In his writing, he reports from there. On stage, however, he takes you there. He can do with cards what you cannot believe you're seeing. This is no Vegas spectacular where tigers show up and disappear. This is a man who walks up to the front row of the audience (he deliberately chose a theater seating only 100) and asks eight of us to each point to a card from the deck he spreads out -- face to us, back to him. He then shuffles, reshuffles and reshuffles again. He then pulls each of our cards, one at a time, out from within the deck.

Is the shuffling an illusion? Can he make the shuffles cancel each other out? I have no idea. I do think, however, that he has not just perfect card sense (knowing where each one is) but perfect touch. I asked Ricky after the show if he can feel his way through a deck. Does he know which is, say, the 15th card from the top? He demurred and smiled. I took that to be a yes.

Jay's devotion to cards is total. He started out, believe it or not, as an opening act for rock concerts. One can only imagine how the stoned-out, boozed-up Allman Brothers fans took to his delicate art. And he spent years learning the arcane craft of throwing cards. Yes, throwing them. He can propel them at 90 mph, reaching a distance of 190 feet.

He can make a card boomerang (i.e., return in flight to him) and then, for fun, cut it in half in midair with a giant pair of scissors. And as part of the Broadway show (also directed by his friend, Mamet), he pierces a watermelon with a thrown card. The rind.
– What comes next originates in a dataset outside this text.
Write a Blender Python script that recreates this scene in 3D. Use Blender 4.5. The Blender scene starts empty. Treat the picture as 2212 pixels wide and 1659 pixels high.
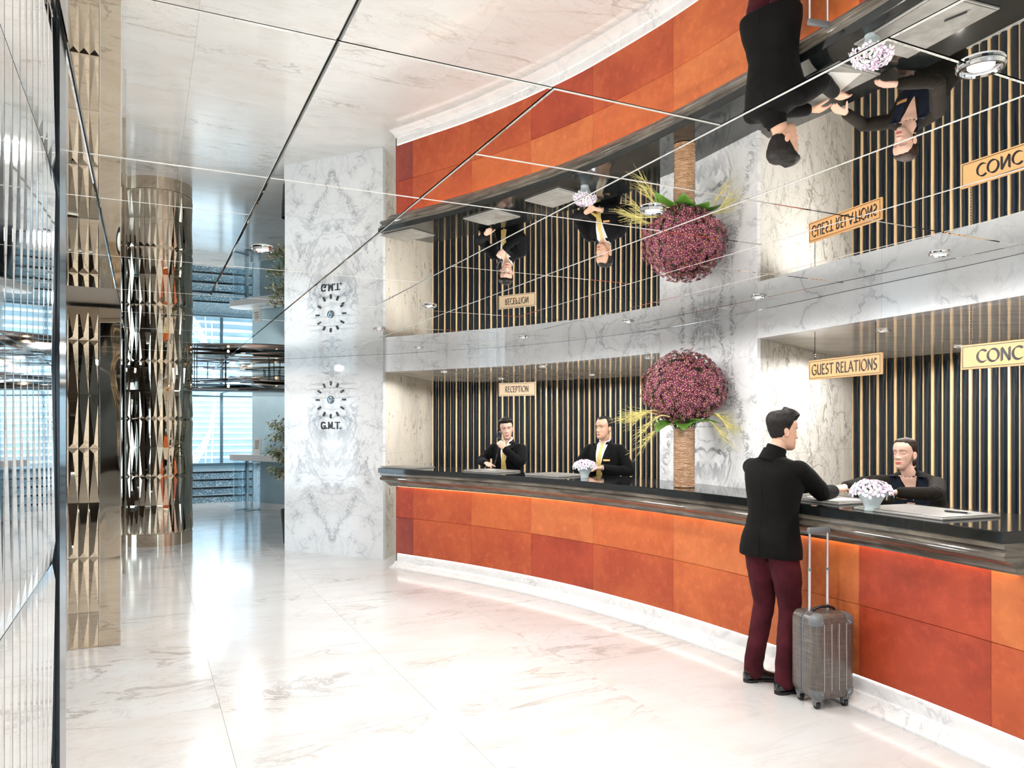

Jay does not just love his craft. He reveres it. Asked about the recent TV specials that reveal magicians' secrets, he responds with anger and disgust. They totally miss the point. Any idiot can learn how it's done. "But imagine the guy who invented sawing a woman in half," he says, breaking into a smile. "P. T. Selbid. He was a genius. When Selbid first started doing it, they had ambulances parked outside the theater."

It is not often that you see a student, historian and practitioner of an art rolled into one. Jay does not perform often. Next time he does, whether in L.A., where he lives, or on Broadway again, it's worth catching him. Some people can tell their grandchildren that they saw Muhammad Ali box. You'll be able to tell yours that you saw Ricky Jay deal.